Hi all, I am doing my bathroom at the moment and noticed my floor is sloped. I have removed all the floorboards and have provisionally laid a chipboard floor. I have noticed the floor slopes away, the 1.25meter length of the floor has an 18mm difference at one end maaning there will be a gap where the wall tiles meet the floor tiles meet so I need to sort it. Its not a big area so I am thinking either to pack ontop of each joist with a long strip of ply. Can anyone offer any advice on this? Jon
Does it slope along each joist or just from joist to joist? From joist to joist is easier to deal with. I have recent dealt with a ceiling that sloped in two directions and I wanted it reasonable level to allow tiling to look even. Get a laser line and set it or horizontal at the highest corner of the room and adjust the height of beam above the joist in the corner to a nice round figure, say 200mm. Then with a steel ruler, measure from each joist to the beam in several places, subtract 200 from that and you will have the difference. For each joist get a apiece of timber planed down to the smallest amount and then use packing wedges to adjust along the length - glue or tack into place. Repeat on each joist across teh room. Relay floor and drill pilot holes through board and strips before screwing down. As for using chipboard - why? Not the best to tile on and often needs over boarding before you do so. I always suggest Hardie Floor - can tile on immediately, a lot more rigid and fully water resistant.
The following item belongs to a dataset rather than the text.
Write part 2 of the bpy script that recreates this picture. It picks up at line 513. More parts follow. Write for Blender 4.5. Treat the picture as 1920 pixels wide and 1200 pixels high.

Luckily it is from joist to joist so it is easier to deal with. I was thinking and 18mm strip of wood at the furthest joist then slope it down gradually on each other joist http://www.wickes.co.uk/Wickes-P5-T+g-Chipboard-Flooring-18-x-600-x-2400mm/p/164516 This is the chipboard I am using, I am going over this with a 6mm cement backed insulation board, then underfloor heating mat, then a self levelling compound over the top to about 3mm thickness then the tiles.